On 01/20/2011 09:57 AM, Yoshiaki Tamura wrote:
2011/1/20 Paolo Bonzini<pbonz...@redhat.com>:
On 12/14/2010 10:07 AM, Yoshiaki Tamura wrote:
Although it's rare to happen in live migration, when the head of a
byte stream contains 0x05
IIUC, this happens if you have VMS_STRUCT and the field after the VMS_STRUCT
starts with 0x5.
I think you should also add this in vmstate_subsection_load:
sub_vmsd = vmstate_get_subsection(sub, idstr);
if (sub_vmsd == NULL) {
return -ENOENT;
}
+ assert (!sub_vmsd->subsections);
ret = vmstate_load_state(f, sub_vmsd, opaque, version_id);
and this in vmstate_load_state:
if (field->flags& VMS_STRUCT) {
+ assert (!vmsd->subsections);
ret = vmstate_load_state(f, field->vmsd, addr,
field->vmsd->version_id);
}
Hi Paolo,
You mean, having subsection nested and under VMS_STRUCT are
violations?
I believe so, because the protocol doesn't allow you to distinguish:
- in the case of nested subsections, whether 2 consecutive subsections
are siblings, or the second is nested into the first. In fact, your
patch also fixes a latent bug in case a device supports more than one
subsection, and both are present in the data stream. When
vmstate_subsection_load is called for the first subsection, it would see
a 0x5 byte (the beginning of the second subsection), eat it and then
fail with ENOENT. The second subsection would then fail to load.

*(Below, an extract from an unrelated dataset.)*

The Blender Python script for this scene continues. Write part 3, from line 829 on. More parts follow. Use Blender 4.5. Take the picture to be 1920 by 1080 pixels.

- in the case of VMS_STRUCT, whether a 0x5 byte after the VMS_STRUCT is
a subsection or part of the parent data stream. This is, I believe, the
source of your bug.
I don't think it is possible to fix these problems in the file format
while preserving backwards compatibility with pre-subsection QEMU (which
was a fundamental requirement of subsections). So, I think your patch
is correct and fixes the practical bugs. However, we can be even
stronger and assert that the problematic vmstate descriptions are not used.
Even better, asserts matching the ones above could be added to
vmstate_subsection_save and vmstate_save_state, as well.